» **Data excerpt**:
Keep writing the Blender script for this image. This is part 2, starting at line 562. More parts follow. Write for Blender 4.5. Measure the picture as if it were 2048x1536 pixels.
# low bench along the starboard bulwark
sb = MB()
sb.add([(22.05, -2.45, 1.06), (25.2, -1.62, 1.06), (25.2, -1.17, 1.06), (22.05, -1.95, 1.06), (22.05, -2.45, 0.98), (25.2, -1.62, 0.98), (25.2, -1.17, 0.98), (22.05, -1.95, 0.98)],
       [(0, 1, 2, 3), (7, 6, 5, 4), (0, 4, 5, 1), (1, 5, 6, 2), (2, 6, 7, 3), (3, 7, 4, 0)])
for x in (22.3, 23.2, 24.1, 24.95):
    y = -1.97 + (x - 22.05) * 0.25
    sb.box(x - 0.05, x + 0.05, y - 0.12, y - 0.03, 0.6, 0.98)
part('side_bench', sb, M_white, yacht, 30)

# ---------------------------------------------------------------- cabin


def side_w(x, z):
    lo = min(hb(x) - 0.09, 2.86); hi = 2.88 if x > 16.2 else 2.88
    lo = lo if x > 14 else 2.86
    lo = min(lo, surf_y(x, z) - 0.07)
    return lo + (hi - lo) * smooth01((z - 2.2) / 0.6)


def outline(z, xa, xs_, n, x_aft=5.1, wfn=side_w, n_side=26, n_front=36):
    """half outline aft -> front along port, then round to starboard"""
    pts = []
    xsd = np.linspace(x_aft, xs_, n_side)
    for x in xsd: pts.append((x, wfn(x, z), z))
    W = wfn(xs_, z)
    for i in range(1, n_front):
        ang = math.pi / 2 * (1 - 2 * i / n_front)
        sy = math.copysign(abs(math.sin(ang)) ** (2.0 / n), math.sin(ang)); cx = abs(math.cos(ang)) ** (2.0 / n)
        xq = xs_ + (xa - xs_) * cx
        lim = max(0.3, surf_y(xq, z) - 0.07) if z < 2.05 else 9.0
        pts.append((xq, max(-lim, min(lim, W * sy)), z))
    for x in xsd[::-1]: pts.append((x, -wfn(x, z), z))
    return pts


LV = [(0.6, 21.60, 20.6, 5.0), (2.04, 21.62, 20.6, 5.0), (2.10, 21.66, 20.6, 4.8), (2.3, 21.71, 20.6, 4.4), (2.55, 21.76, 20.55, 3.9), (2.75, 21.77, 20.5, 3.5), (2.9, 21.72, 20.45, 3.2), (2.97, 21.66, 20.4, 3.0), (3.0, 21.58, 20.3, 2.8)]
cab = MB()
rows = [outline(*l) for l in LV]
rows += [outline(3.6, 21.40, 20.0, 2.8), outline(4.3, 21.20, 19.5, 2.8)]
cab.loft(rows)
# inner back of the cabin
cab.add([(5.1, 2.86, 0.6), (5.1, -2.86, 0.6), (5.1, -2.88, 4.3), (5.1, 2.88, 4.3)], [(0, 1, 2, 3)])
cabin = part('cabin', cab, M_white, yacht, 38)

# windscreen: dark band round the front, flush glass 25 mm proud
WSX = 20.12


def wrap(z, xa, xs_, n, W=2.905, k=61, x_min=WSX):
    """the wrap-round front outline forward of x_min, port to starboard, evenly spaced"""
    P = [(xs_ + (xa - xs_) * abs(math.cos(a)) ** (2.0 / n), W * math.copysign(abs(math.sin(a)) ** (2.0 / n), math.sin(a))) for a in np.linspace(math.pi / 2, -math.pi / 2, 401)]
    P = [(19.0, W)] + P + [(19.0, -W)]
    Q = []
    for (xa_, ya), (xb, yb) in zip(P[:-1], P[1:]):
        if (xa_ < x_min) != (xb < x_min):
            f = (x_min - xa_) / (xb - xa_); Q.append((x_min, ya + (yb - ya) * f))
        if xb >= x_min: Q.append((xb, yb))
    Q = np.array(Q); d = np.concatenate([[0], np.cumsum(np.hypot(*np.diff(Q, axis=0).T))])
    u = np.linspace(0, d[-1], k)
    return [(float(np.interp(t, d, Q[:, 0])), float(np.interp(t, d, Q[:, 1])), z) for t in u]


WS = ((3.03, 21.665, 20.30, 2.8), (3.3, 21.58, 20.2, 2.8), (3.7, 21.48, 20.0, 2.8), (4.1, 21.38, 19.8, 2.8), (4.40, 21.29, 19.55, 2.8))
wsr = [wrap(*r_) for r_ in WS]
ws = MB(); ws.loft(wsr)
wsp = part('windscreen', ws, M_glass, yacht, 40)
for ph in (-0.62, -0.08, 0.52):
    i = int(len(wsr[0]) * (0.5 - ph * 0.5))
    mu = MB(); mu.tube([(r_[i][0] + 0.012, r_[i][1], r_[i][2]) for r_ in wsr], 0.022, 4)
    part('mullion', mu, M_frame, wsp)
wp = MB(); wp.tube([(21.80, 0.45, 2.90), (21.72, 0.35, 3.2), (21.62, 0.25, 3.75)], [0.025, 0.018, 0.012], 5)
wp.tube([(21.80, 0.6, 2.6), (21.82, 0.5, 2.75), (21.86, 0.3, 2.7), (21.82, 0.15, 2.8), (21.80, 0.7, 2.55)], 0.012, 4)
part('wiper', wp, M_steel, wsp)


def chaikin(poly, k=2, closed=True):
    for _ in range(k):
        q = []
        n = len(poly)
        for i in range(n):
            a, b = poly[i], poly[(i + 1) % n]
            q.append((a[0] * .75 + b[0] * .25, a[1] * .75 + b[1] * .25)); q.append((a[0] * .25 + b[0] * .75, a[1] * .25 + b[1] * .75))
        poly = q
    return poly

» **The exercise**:
Quote the data in full, keeping each word unchanged.

» **Exercise solution**:
Keep writing the Blender script for this image. This is part 2, starting at line 562. More parts follow. Write for Blender 4.5. Measure the picture as if it were 2048x1536 pixels.
# low bench along the starboard bulwark
sb = MB()
sb.add([(22.05, -2.45, 1.06), (25.2, -1.62, 1.06), (25.2, -1.17, 1.06), (22.05, -1.95, 1.06), (22.05, -2.45, 0.98), (25.2, -1.62, 0.98), (25.2, -1.17, 0.98), (22.05, -1.95, 0.98)],
       [(0, 1, 2, 3), (7, 6, 5, 4), (0, 4, 5, 1), (1, 5, 6, 2), (2, 6, 7, 3), (3, 7, 4, 0)])
for x in (22.3, 23.2, 24.1, 24.95):
    y = -1.97 + (x - 22.05) * 0.25
    sb.box(x - 0.05, x + 0.05, y - 0.12, y - 0.03, 0.6, 0.98)
part('side_bench', sb, M_white, yacht, 30)

# ---------------------------------------------------------------- cabin


def side_w(x, z):
    lo = min(hb(x) - 0.09, 2.86); hi = 2.88 if x > 16.2 else 2.88
    lo = lo if x > 14 else 2.86
    lo = min(lo, surf_y(x, z) - 0.07)
    return lo + (hi - lo) * smooth01((z - 2.2) / 0.6)


def outline(z, xa, xs_, n, x_aft=5.1, wfn=side_w, n_side=26, n_front=36):
    """half outline aft -> front along port, then round to starboard"""
    pts = []
    xsd = np.linspace(x_aft, xs_, n_side)
    for x in xsd: pts.append((x, wfn(x, z), z))
    W = wfn(xs_, z)
    for i in range(1, n_front):
        ang = math.pi / 2 * (1 - 2 * i / n_front)
        sy = math.copysign(abs(math.sin(ang)) ** (2.0 / n), math.sin(ang)); cx = abs(math.cos(ang)) ** (2.0 / n)
        xq = xs_ + (xa - xs_) * cx
        lim = max(0.3, surf_y(xq, z) - 0.07) if z < 2.05 else 9.0
        pts.append((xq, max(-lim, min(lim, W * sy)), z))
    for x in xsd[::-1]: pts.append((x, -wfn(x, z), z))
    return pts


LV = [(0.6, 21.60, 20.6, 5.0), (2.04, 21.62, 20.6, 5.0), (2.10, 21.66, 20.6, 4.8), (2.3, 21.71, 20.6, 4.4), (2.55, 21.76, 20.55, 3.9), (2.75, 21.77, 20.5, 3.5), (2.9, 21.72, 20.45, 3.2), (2.97, 21.66, 20.4, 3.0), (3.0, 21.58, 20.3, 2.8)]
cab = MB()
rows = [outline(*l) for l in LV]
rows += [outline(3.6, 21.40, 20.0, 2.8), outline(4.3, 21.20, 19.5, 2.8)]
cab.loft(rows)
# inner back of the cabin
cab.add([(5.1, 2.86, 0.6), (5.1, -2.86, 0.6), (5.1, -2.88, 4.3), (5.1, 2.88, 4.3)], [(0, 1, 2, 3)])
cabin = part('cabin', cab, M_white, yacht, 38)

# windscreen: dark band round the front, flush glass 25 mm proud
WSX = 20.12


def wrap(z, xa, xs_, n, W=2.905, k=61, x_min=WSX):
    """the wrap-round front outline forward of x_min, port to starboard, evenly spaced"""
    P = [(xs_ + (xa - xs_) * abs(math.cos(a)) ** (2.0 / n), W * math.copysign(abs(math.sin(a)) ** (2.0 / n), math.sin(a))) for a in np.linspace(math.pi / 2, -math.pi / 2, 401)]
    P = [(19.0, W)] + P + [(19.0, -W)]
    Q = []
    for (xa_, ya), (xb, yb) in zip(P[:-1], P[1:]):
        if (xa_ < x_min) != (xb < x_min):
            f = (x_min - xa_) / (xb - xa_); Q.append((x_min, ya + (yb - ya) * f))
        if xb >= x_min: Q.append((xb, yb))
    Q = np.array(Q); d = np.concatenate([[0], np.cumsum(np.hypot(*np.diff(Q, axis=0).T))])
    u = np.linspace(0, d[-1], k)
    return [(float(np.interp(t, d, Q[:, 0])), float(np.interp(t, d, Q[:, 1])), z) for t in u]


WS = ((3.03, 21.665, 20.30, 2.8), (3.3, 21.58, 20.2, 2.8), (3.7, 21.48, 20.0, 2.8), (4.1, 21.38, 19.8, 2.8), (4.40, 21.29, 19.55, 2.8))
wsr = [wrap(*r_) for r_ in WS]
ws = MB(); ws.loft(wsr)
wsp = part('windscreen', ws, M_glass, yacht, 40)
for ph in (-0.62, -0.08, 0.52):
    i = int(len(wsr[0]) * (0.5 - ph * 0.5))
    mu = MB(); mu.tube([(r_[i][0] + 0.012, r_[i][1], r_[i][2]) for r_ in wsr], 0.022, 4)
    part('mullion', mu, M_frame, wsp)
wp = MB(); wp.tube([(21.80, 0.45, 2.90), (21.72, 0.35, 3.2), (21.62, 0.25, 3.75)], [0.025, 0.018, 0.012], 5)
wp.tube([(21.80, 0.6, 2.6), (21.82, 0.5, 2.75), (21.86, 0.3, 2.7), (21.82, 0.15, 2.8), (21.80, 0.7, 2.55)], 0.012, 4)
part('wiper', wp, M_steel, wsp)


def chaikin(poly, k=2, closed=True):
    for _ in range(k):
        q = []
        n = len(poly)
        for i in range(n):
            a, b = poly[i], poly[(i + 1) % n]
            q.append((a[0] * .75 + b[0] * .25, a[1] * .75 + b[1] * .25)); q.append((a[0] * .25 + b[0] * .75, a[1] * .25 + b[1] * .75))
        poly = q
    return poly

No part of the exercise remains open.